Um exemplo da participação acadêmica no processo vem de Viçosa, parte do Polo Agroecológico e de Produção Orgânica da Zona da Mata, instituído como política pública em 2018. Lá, o diagnóstico feito pela equipe do Professor Felipe Simas, da UFV, que é do departamento de Educação – atua na área de extensão rural, como professor do Curso de LICENA e orientador do programa de pós-graduação em Agroecologia, será a base para atividades de sensibilização e construção conjunta das ações, visando promover a formação dos diversos participantes da colheita de sementes, envolvendo a escolha e marcação de matrizes, as técnicas de colheita, e todas as atividades subsequentes – manejo, pré-secagem dos frutos, extração das sementes, limpeza, seleção, classificação e armazenamento.
“A ideia é que as sementes da rede sejam encaminhadas ao Laboratório de Análise de Sementes Florestais – LASF – UFV, que possui uma câmara fria, o que propicia a manutenção das sementes de forma que sua viabilidade seja mantida. Há também estrutura e alunos que poderão realizar os testes de germinação dos diversos lotes, para conhecermos mais sobre as espécies presentes na região”, explica Lausanne Soraya de Almeida, Engenheira Florestal, Professora da área de Tecnologia e Produção de Sementes Florestais do curso de Engenharia Florestal da UFV.
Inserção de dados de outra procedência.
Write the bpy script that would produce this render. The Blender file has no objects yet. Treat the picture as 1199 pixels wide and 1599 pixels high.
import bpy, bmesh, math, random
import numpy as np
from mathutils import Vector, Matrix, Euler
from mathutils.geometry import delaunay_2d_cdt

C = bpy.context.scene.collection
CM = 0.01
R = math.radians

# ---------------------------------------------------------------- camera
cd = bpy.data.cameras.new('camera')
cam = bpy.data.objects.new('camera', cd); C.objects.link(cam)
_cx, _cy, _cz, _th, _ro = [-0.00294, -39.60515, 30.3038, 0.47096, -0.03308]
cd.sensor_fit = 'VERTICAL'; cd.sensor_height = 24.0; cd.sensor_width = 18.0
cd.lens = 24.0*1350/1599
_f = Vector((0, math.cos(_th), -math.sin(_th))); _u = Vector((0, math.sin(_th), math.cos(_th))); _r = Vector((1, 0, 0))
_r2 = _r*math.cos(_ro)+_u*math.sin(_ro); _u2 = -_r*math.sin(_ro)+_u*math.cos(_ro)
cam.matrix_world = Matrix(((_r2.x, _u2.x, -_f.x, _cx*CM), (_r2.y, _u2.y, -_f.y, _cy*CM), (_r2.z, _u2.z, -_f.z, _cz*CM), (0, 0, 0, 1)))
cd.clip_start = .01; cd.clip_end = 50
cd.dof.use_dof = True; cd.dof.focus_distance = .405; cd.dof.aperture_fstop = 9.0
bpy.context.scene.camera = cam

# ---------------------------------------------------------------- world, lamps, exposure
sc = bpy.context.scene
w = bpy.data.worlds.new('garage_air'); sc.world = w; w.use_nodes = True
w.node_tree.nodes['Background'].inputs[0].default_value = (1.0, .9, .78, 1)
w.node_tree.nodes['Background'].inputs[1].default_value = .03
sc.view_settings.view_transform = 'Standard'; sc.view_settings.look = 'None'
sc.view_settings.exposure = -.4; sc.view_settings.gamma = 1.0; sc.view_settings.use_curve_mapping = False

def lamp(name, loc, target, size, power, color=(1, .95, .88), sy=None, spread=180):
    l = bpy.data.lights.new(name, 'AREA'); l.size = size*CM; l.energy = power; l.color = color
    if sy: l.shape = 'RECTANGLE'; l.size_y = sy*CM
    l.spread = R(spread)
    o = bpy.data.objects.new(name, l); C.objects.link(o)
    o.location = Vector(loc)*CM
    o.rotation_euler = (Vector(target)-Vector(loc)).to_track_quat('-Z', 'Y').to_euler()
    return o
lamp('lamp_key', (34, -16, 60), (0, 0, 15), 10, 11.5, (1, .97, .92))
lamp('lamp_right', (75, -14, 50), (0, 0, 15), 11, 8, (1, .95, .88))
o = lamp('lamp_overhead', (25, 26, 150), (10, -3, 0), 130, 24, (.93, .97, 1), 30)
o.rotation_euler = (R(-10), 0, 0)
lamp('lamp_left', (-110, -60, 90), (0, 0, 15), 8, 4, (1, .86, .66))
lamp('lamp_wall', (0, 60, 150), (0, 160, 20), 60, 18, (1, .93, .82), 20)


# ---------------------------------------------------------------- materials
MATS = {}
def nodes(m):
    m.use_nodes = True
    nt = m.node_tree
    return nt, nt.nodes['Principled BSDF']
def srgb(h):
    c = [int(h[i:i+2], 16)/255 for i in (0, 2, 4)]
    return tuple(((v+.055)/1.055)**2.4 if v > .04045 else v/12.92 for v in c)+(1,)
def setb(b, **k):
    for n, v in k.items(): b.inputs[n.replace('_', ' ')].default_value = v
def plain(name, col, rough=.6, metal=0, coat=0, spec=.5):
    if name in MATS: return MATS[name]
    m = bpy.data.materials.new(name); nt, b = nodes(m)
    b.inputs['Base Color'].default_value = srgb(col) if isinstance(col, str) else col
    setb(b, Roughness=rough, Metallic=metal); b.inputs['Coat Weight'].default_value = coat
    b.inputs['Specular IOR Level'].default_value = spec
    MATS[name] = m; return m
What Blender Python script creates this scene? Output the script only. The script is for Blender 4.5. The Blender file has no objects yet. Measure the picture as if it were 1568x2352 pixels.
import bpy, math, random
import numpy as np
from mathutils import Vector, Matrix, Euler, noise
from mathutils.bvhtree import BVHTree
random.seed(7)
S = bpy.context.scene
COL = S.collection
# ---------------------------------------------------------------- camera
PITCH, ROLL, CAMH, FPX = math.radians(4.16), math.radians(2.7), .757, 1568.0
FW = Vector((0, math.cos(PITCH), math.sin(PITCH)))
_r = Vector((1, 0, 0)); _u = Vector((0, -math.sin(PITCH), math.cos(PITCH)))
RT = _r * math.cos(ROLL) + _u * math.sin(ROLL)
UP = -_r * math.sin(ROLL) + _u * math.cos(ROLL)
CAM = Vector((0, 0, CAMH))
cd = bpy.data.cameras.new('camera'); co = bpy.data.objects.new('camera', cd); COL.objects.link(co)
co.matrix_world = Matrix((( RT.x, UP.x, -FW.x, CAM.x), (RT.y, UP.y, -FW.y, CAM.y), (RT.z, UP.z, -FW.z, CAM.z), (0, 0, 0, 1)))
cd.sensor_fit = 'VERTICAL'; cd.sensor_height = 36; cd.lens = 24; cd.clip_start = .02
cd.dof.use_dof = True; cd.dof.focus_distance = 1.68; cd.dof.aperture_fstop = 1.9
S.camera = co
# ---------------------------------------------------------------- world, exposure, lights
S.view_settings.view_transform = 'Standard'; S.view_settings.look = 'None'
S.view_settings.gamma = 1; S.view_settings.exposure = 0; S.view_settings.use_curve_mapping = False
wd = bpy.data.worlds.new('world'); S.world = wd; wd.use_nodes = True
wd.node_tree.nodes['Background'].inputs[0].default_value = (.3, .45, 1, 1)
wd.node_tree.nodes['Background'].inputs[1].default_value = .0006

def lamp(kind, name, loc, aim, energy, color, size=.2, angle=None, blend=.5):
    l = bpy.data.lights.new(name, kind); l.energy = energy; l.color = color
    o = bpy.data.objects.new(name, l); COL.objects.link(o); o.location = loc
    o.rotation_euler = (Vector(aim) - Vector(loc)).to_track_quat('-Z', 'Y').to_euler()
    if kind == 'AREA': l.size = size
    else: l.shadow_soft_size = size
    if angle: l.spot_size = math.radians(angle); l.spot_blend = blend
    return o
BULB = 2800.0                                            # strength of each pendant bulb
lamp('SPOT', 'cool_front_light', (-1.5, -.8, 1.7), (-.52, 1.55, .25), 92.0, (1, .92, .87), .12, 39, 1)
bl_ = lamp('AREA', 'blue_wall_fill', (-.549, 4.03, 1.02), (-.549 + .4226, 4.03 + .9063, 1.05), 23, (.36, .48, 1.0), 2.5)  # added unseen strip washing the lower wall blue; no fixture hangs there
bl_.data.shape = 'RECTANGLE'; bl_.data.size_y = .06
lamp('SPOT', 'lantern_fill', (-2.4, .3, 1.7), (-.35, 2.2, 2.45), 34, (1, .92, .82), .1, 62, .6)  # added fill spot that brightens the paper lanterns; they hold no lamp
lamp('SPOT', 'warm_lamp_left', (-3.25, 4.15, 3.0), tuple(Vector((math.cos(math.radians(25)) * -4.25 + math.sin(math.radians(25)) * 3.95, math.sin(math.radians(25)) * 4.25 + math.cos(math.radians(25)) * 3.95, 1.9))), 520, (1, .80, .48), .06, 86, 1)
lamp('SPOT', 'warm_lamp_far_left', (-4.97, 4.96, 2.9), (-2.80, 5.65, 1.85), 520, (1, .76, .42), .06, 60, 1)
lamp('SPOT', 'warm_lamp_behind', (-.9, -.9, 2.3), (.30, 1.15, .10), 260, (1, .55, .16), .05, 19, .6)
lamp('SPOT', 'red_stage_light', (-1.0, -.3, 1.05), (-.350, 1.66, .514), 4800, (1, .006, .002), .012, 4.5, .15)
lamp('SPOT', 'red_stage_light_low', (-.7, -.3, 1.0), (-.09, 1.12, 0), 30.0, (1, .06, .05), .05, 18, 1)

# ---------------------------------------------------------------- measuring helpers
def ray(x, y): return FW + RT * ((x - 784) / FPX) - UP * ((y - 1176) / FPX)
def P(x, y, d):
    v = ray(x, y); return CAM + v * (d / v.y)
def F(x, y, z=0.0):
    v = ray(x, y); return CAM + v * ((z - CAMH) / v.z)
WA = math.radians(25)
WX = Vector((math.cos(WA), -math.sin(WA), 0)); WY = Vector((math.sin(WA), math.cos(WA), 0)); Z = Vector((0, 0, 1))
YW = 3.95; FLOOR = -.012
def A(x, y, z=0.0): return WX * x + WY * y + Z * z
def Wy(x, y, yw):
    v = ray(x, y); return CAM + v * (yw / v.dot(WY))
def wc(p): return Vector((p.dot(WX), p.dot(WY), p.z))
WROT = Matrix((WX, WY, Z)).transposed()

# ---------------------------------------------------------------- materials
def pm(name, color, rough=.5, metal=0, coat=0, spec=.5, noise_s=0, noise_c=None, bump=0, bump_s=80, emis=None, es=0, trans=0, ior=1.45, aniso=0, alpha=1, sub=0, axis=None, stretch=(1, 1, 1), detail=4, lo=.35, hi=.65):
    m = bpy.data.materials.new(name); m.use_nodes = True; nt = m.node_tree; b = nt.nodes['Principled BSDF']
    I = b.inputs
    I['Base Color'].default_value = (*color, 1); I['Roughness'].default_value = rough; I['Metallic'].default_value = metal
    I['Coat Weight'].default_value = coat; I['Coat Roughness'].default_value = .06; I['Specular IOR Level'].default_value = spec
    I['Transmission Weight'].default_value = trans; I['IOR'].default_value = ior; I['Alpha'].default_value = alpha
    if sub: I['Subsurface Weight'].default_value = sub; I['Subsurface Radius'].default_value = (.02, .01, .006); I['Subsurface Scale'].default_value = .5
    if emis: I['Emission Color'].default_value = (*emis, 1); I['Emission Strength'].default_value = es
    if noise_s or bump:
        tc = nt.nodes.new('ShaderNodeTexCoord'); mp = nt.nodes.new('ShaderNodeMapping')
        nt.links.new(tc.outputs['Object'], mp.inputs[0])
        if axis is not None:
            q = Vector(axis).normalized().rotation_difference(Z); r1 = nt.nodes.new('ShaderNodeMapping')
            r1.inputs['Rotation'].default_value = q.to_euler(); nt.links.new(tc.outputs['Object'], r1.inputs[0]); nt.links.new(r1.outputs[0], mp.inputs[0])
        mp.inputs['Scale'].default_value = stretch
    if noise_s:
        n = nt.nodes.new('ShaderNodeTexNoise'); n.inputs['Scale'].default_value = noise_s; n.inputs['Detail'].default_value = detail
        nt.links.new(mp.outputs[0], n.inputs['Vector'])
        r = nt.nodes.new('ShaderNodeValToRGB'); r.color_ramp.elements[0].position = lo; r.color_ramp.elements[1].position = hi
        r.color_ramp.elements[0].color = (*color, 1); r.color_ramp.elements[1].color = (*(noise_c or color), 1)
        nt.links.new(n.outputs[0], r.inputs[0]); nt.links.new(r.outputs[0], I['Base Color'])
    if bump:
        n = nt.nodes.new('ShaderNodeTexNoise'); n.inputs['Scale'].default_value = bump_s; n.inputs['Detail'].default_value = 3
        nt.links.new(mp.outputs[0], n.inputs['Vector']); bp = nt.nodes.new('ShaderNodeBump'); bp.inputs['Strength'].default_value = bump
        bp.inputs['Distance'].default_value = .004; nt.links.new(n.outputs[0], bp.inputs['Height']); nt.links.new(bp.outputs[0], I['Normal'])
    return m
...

De acordo com Lausanne, com base nos estudos serão desenvolvidos trabalhos relacionados à fenologia regional das espécies, melhoria das técnicas de colheita, estudos sobre rendimento e manejo de sementes mais eficientes e avaliações da viabilidade dos lotes armazenados, além da criação de materiais de fácil acesso, com linguagem prática voltada para as comunidades envolvidas na cadeia de sementes. O departamento de Educação e o programa de pós-graduação em Agroecologia da UFV também estão envolvidos na realização de um estudo sobre o estado da restauração na região da Zona da Mata e sua sinergia com a Agroecologia.
Como afirma Bráulio Furtado Alvares, gestor de projetos do ISAVIÇOSA, “Existe um grande potencial para o desenvolvimento das redes de coleta de sementes, mas acreditamos que o envolvimento do movimento agroecológico com a restauração florestal vai além. Além do sequestro de carbono, fundamental para a mitigação dos efeitos das mudanças climáticas, o manejo agroecológico já realiza a restauração ecossistêmica e entrega muito mais para a sociedade. Estamos falando da sociobiodiversidade dos manejos, da soberania e segurança alimentar, da autonomia das comunidades tradicionais e afirmação de suas culturas e cosmologias em busca do Bem Viver”.
Segundo Bráulio, que também é mestrando em Agroecologia e está contribuindo com essa linha de pesquisa, hoje há apenas fragmentos de mata em regeneração, geralmente com pouca diversidade biológica, circundados por pastagens degradadas ou manejos convencionais com uso de agrotóxicos, que funcionam como sumidouros de biodiversidade. O manejo agroecológico é capaz de preencher essas lacunas com agroecossitemas biodiversos, revertendo esse quadro. Braúlio lembra uma frase de Ailton Krenak, líder indígena, ambientalista, escritor brasileiro da etnia krenaque e imortal da Academia Brasileira de Letras, no encerramento do 12º Congresso Brasileiro de Agroecologia, que aconteceu em novembro no Rio de Janeiro – RJ: “A agroecologia tinha que acontecer em escala planetária”.